Мне грустно покидать Спеце. Я привык к своей незамысловатой жизни — ежедневному плаванию, солнцу, послеобеденному сну. Приятно знать, что я еще вернусь сюда. Я с удовольствием обсудил свой круг обязанностей на следующий год с заместителем директора, думал о будущем, об учениках, еще одном спокойном годе.
Я покинул Спеце вместе с Шарроксом. Мы сели на утренний пароход — серое море, прохладный воздух и тяжелые головы, — проводили взглядами отступающий остров, потом спустились в каюту и спали до самого Пирея. Афины такие же оживленные, фальшивые и грязные, как и прежде. У всех женщин обнаженные загорелые руки, сексуальные, волнующие. Кажется, что улицы заполнены жаркими объятиями. Я сразу направился в комитет, где выяснил, что мой шантаж (повышение жалованья или увольнение) сработал: мне вручили премию в сто фунтов. На следующий день я покинул Афины. Две недели мне предстояло провести в одиночестве. Я смутно ощущал, что мой запланированный отдых — своего рода обязательство. Дань прошлому.
1 июля
На следующее утро я выехал в Микены. Путешествие на автобусе в Греции — или любой другой стране — наглядная демонстрация национальных различий. В Греции нет никаких правил, расписаний, элементарного порядка: все постоянно опаздывают, завязываются споры, кого-то ищут — его нет, загружается багаж, люди встречаются, приветствуют друг друга (похоже, в Греции все между собой знакомы). В конце концов все улаживается, никто не отстает от автобуса.

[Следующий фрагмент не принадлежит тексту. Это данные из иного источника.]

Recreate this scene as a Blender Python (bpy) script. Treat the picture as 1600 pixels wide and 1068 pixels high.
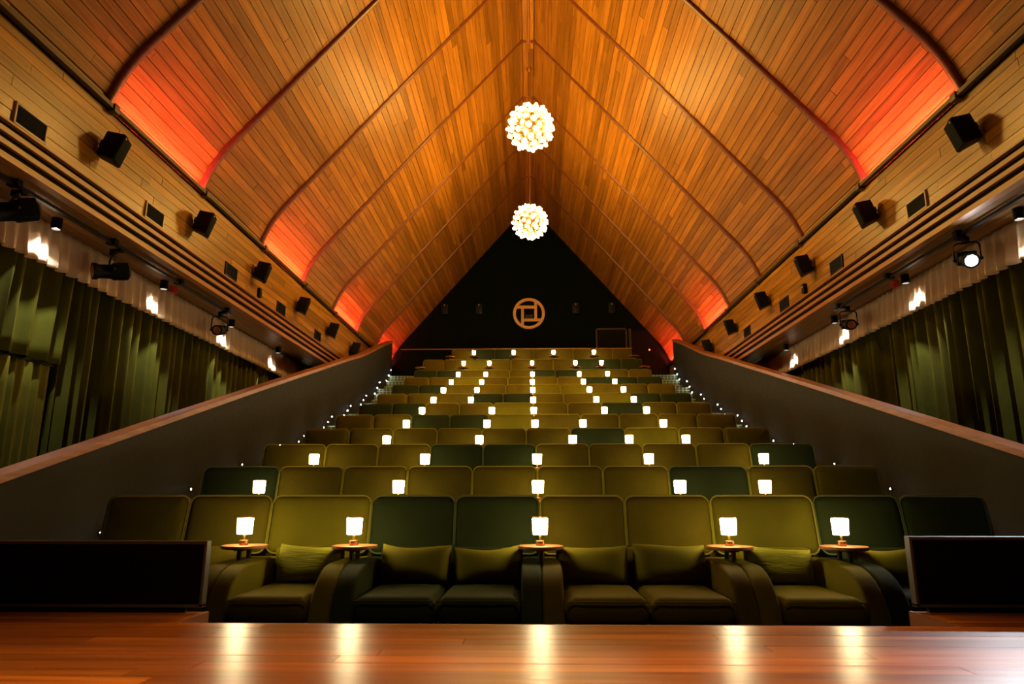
import bpy, bmesh, math, random
from mathutils import Vector, Matrix
random.seed(7)
S = bpy.context.scene
COL = S.collection
for o in list(bpy.data.objects):
    bpy.data.objects.remove(o)
R = math.radians

# ------------------------------------------------------------------ camera, world, exposure
cam_d = bpy.data.cameras.new('camera'); cam_d.sensor_width = 36; cam_d.lens = 24.0075
cam_d.clip_start = .05; cam_d.clip_end = 100
cam = bpy.data.objects.new('camera', cam_d); COL.objects.link(cam); S.camera = cam
YAW, PITCH = R(1.5198), R(12.5231)
fw = Vector((-math.sin(YAW)*math.cos(PITCH), math.cos(YAW)*math.cos(PITCH), math.sin(PITCH)))
rt = Vector((math.cos(YAW), math.sin(YAW), 0)); up = rt.cross(fw)
m = Matrix.Identity(4)
for i in range(3):
    m[i][0] = rt[i]; m[i][1] = up[i]; m[i][2] = -fw[i]; m[i][3] = (0, 0, .95)[i]
cam.matrix_world = m
cam_d.dof.use_dof = True; cam_d.dof.focus_distance = 6.0; cam_d.dof.aperture_fstop = 2.8

W = bpy.data.worlds.new('world'); S.world = W; W.use_nodes = True
W.node_tree.nodes['Background'].inputs[0].default_value = (.02, .018, .015, 1)
W.node_tree.nodes['Background'].inputs[1].default_value = .15
S.view_settings.view_transform = 'Standard'; S.view_settings.look = 'None'
S.view_settings.exposure = 0.0; S.view_settings.gamma = 1.0; S.view_settings.use_curve_mapping = False
S.cycles.use_denoising = True
S.cycles.max_bounces = 6; S.cycles.diffuse_bounces = 3; S.cycles.glossy_bounces = 3
S.cycles.sample_clamp_indirect = 4.0
S.cycles.caustics_reflective = False; S.cycles.caustics_refractive = False

CHAND_E, LAMP_E, LED_E, DOWN_W, STEP_E, SPOT_W = 475.0, 50.0, 380.0, 85.0, 650.0, 60.0

# unseen warm wash light added above the frame to brighten the stage
wd = bpy.data.lights.new('stage_wash', 'SPOT'); wd.energy = 1250; wd.color = (1., .72, .34); wd.spot_size = R(74); wd.spot_blend = 1.; wd.shadow_soft_size = .12
wo = bpy.data.objects.new('stage_wash', wd); COL.objects.link(wo); wo.location = (0, 1.2, 6.2); wo.rotation_euler = (R(-8), 0, 0)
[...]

Выехав из Афин, мы повернули на запад, двигаясь по равнинной прибрежной полосе к Мегаре. Мимо Элефси, к северу от которого вздымаются горы, а к югу ярко синеет море — только этот насыщенный темно-синий цвет был живым в поблекшем от жары пейзаже. Лишенные растительности горы, оливковые рощи, сухая красноватая земля. Остров Саламин спокоен и недвижим под палящим солнцем. Элефси — некрасивый убогий городишко, да и Мегара не лучше. Трудно найти что-нибудь столь же уродливое, как эти вопиюще безобразные, лишенные всякого градостроительного плана провинциальные греческие города. После Мегары горы подходят к самому морю, мы мчались вдоль рыжих разбитых скал — там, где Тесей убил Скирона[329]. Затем вновь выехали на равнину, ее пересекали высохшие русла рек, в изобилии поросшие розовым и белым шиповником. Какие характерные цвета греческого летнего пейзажа? Выжженная пыльно-желтая охра увядшей травы и соломы, красновато-охряной цвет высохшей земли, тускло-зеленый — тех растений, в которых еще остались жизненные соки. Только пихты и кипарисы сохраняют яркий, а не блекло-зеленый или серебристо-серый (оборотная сторона листьев) цвет, какой сейчас присущ оливковой кроне. Серо-лиловые, почти сокрушенные зноем горы окрашиваются в синий цвет, когда на них падает тень от облаков. И сверкающее живое море.